Anger is an energy: julien donkey-boy director Harmony Korine
Anger is an energy: julien donkey-boy director Harmony Korine

CITY PAGES: Why are exceptions to the rule of formulaic filmmaking so rare?

HARMONY KORINE: I think the movie business in general--at least in America--really looks down upon people trying to make films in a different way. Film has always been such an elitist art form--there's so much money involved that it's basically art by jury. That's why it's a miracle every time you see a movie on the screen that's really great, you know? It's such an unusual art form, because as a director you really have to battle with people to convince them of your vision. It's not like being a painter, where you can just stand up and paint on a canvas.

CP: And yet, in spite of these obstacles, you've made two features now, and both have been distributed. To what do you attribute your success--aside from your talent?

KORINE: Well, I said it back when I wrote Kids, the summer after I turned 18: I would only make films the way I wanted to make films--exactly. I didn't want to get into this business and start having to compromise and collaborate with people whose opinions I don't respect or care about. I love cinema, and I wanted to make movies because I felt like I wanted to see a different kind of film that no one else was making. Luckily, I've worked with the same producer [Cary Woods], and he basically trusts me and understands me. I'll say, "I need this much money--now leave me alone and I'll give you a movie."

CP: It seems no coincidence that your work has emerged around the same time as the rise of digital video. The inexpensiveness of shooting digital would seem more conducive to your contentious style of risk-taking.

KORINE: There's also just a lack of talent out there. By the time most people get a chance to direct, they're so worried about their careers that they'll squelch whatever experimentation they might have brought to it. They'll make a film like everyone else makes. It's a kind of self-censorship.

CP: Are there other working American filmmakers whose careers you're interested in?

KORINE: American-wise, there's not really anyone--besides maybe someone like Clint Eastwood. Current American cinema is just not something that inspires me--which isn't to say that I'm not looking to be pleasantly surprised, but it just doesn't happen. I think there are a few directors in this world right now who are trying to push the form ahead, like Lars [von Trier] and Thomas [Vinterberg]. I like Leos Carax [The Lovers on the Bridge], I like Claire Denis [Nenette et Boni]. Chantal Akerman [D'est] is interesting. Godard still makes good films.

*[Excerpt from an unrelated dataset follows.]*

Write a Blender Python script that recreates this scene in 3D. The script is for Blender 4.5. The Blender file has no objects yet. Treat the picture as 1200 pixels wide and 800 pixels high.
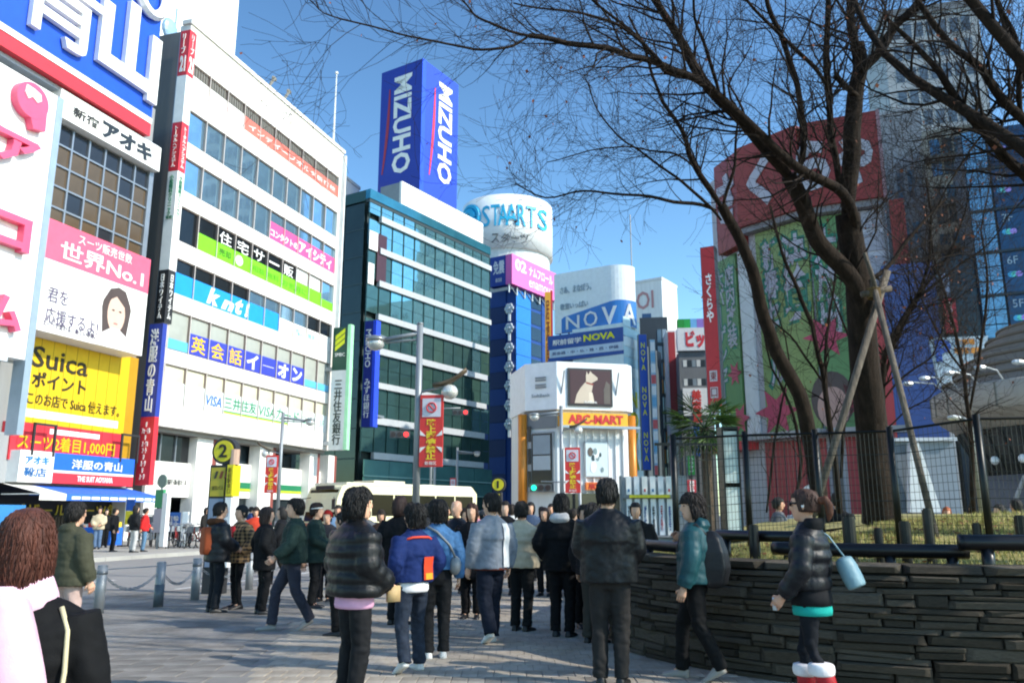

CP: Where did your love of movies come from?

KORINE: Well, my dad didn't really talk to me all that much when I was growing up, but he really loved movies, so going to films was something we always did as a family. I lived really close to Vanderbilt University, and they used to have an art cinema that would play a different double feature every night for two dollars. That's how I got to see the old European masters. As a teenager, I became very voracious. I would go to movies every day.

CP: Were movies your first artistic love?

KORINE: Yes. For me, cinema was always--and it still is--the greatest art form. It has the potential to do things that no other art form can do. It can go deeper, because it's everything combined--sight, sound, text, anything you want it to be. Just the act of going to movies is a kind of [pauses]...deeply personal act. I've figured out more about myself sitting in theaters than anywhere else. The thing is, there's a certain group of people--the Sixties-era, auteurist critics--who have a very narrow definition of what cinema is and what it can be. They've been declaring the end of cinema, saying that we've reached a point where we can't do anything else. And I think that's ridiculous.